■ **Task**: Identify all lines in the listing that include the word "stems", and copy them out.

────────────────

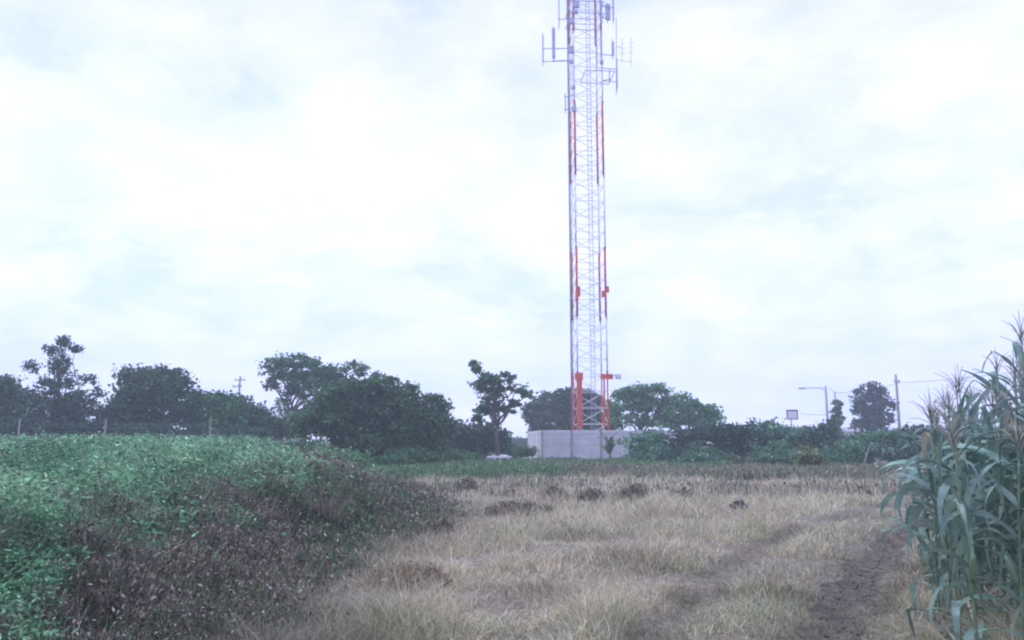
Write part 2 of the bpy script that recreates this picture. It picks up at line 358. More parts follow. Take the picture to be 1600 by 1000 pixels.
def crop():
    nb = 78000; B = 14; n = nb*B
    Y = np.exp(rng.uniform(math.log(3.6), math.log(52), nb)); e_ = rng.uniform(0, 1, nb)
    xr = -.78*Y-3.4; xl = fbx(np.clip(Y, 1, 54))-.6; X = xl+(xr-xl)*e_
    H, e_, lump = field_h(X, Y)
    keep = (e_ > 1.45-.1*sstep(10, 16, Y)+3.2*(fbm(X, Y, .9, 4, 5)-.5)+rng.normal(0, .28, nb)) & (rng.uniform(size=nb) < .3+1.2*lump)
    X, Y, H, e_, lump = X[keep], Y[keep], H[keep], e_[keep], lump[keep]; nb = len(X)
    t = rng.uniform(size=nb)**2.0; Z = ground(X, Y)+H*(1-.8*t)+rng.normal(0, .06, nb); bt = rng.normal(0, .22, nb)
    X, Y, Z, H, bt = [np.repeat(q, B) for q in (X, Y, Z, H, bt)]; n = len(X); rr_ = .045+.006*Y
    X = X+rng.normal(0, 1, n)*rr_; Y2 = Y+rng.normal(0, 1, n)*rr_; Z = Z+rng.normal(0, .6, n)*rr_
    sz = (.019+.0038*Y)*rng.uniform(.6, 1.6, n)
    c = tints(n, (.15, .34, .175), .30, .07); c2 = tints(n, (.26, .45, .25), .25, .07); c3 = tints(n, (.06, .14, .075), .28, .07)
    k = fbm(X, Y, .9, 3, 66)
    c = mixc(c, c2, np.clip((k-.46)*5, 0, 1)); c = mixc(c, c3, np.clip((.42-k)*6, 0, 1)*.8)
    pl = (rng.uniform(size=n) < .06); c[pl] = tints(pl.sum(), (.33, .42, .27), .2, .05); c = c*np.exp(bt*1.5)[:, None]
    o = leaves('crop_plants', np.c_[X, Y2, Z], sz, c, M_crop, flat=.35, aspect=.2, up=.25)
    tag(o, 'dense leafy green crop filling the raised field on the left', 'crop', kind='stuff')
    # darker shaded stems beneath the leaves
    n = 90000; Y = np.exp(rng.uniform(math.log(3.6), math.log(50), n)); xl = fbx(np.clip(Y, 1, 54)); X = xl-1.3-rng.uniform(0, 1, n)*(.75*Y+2)
    H, e_, lump = field_h(X, Y)
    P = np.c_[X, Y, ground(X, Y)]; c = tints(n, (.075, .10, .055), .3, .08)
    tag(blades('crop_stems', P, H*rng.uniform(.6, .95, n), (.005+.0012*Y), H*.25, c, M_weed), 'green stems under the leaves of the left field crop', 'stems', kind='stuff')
crop()

# ---------------------------------------------------------------- withered weeds along the field edge (stuff)
def edge_weeds():
    n = 560000
    Y = np.exp(rng.uniform(math.log(3.4), math.log(36), n)); xb = fbx(np.clip(Y, 1, 50))
    e_ = rng.normal(.72, .65, n); keep = (e_ > -.5+.9*rng.normal(0, .35, len(Y))-1.0*(fbm(Y, e_, .9, 2, 33)-.5)) & (e_ < 1.45+.03*Y+rng.normal(0, .35, len(Y)))
    Y, xb, e_ = Y[keep], xb[keep], e_[keep]; X = xb-e_*(1+.03*Y); n = len(X)
    cl = fbm(X, Y, 1.5, 3, 15)*.7+.3*np.clip(1-worley(X, Y, .55), 0, 1)+.12
    keep = rng.uniform(size=n) < np.clip((cl-.42)*5, .03, 1)*np.clip(1+e_*.9+1.6*(fbm(X, Y, .6, 3, 151)-.5), .04, 1); X, Y, e_, cl = X[keep], Y[keep], e_[keep], cl[keep]; n = len(X)
    H, ee, lump = field_h(X, Y)
    H = H*(.5+.95*cl)*(.55+.45*sstep(-.6, .5, e_))+.06
    P = np.c_[X, Y, ground(X, Y)]
    half = rng.uniform(size=n) < .58
    dk = tints(n, (.12, .108, .088), .5, .06); lt = tints(n, (.46, .41, .32), .3, .05); gr = tints(n, (.10, .18, .09), .3, .08); rd = tints(n, (.16, .10, .08), .25, .05)
    c = mixc(dk, lt, (rng.uniform(size=n) < .34)*1.); c = mixc(c, gr, (rng.uniform(size=n) < .14+.5*np.clip((fbm(X, Y, .5, 3, 161)-.45)*4, 0, 1)+.25*sstep(1, 2.4, e_))*1.); c = mixc(c, rd, (rng.uniform(size=n) < .10)*1.)
    a = half; tag(blades('withered_weeds', P[a], H[a]*rng.uniform(.55, 1.1, a.sum()), (.0016+.0007*Y[a]), H[a]*rng.uniform(0, .5, a.sum()), c[a], M_weed), 'brown withered weed stalks between the green crop and the dry grass', 'weeds', kind='stuff')
    b = ~half; PP = P[b].copy(); PP[:, 2] += H[b]*rng.uniform(.25, 1, b.sum())
    tag(leaves('withered_leaves', PP, (.012+.0030*Y[b])*rng.uniform(.5, 1.9, b.sum()), c[b], M_weed, flat=.0, aspect=.2), 'shrivelled dark leaves hanging on the weeds along the field edge', 'leaves', kind='stuff')
edge_weeds()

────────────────

■ **Output for this task**:
    # darker shaded stems beneath the leaves
    tag(blades('crop_stems', P, H*rng.uniform(.6, .95, n), (.005+.0012*Y), H*.25, c, M_weed), 'green stems under the leaves of the left field crop', 'stems', kind='stuff')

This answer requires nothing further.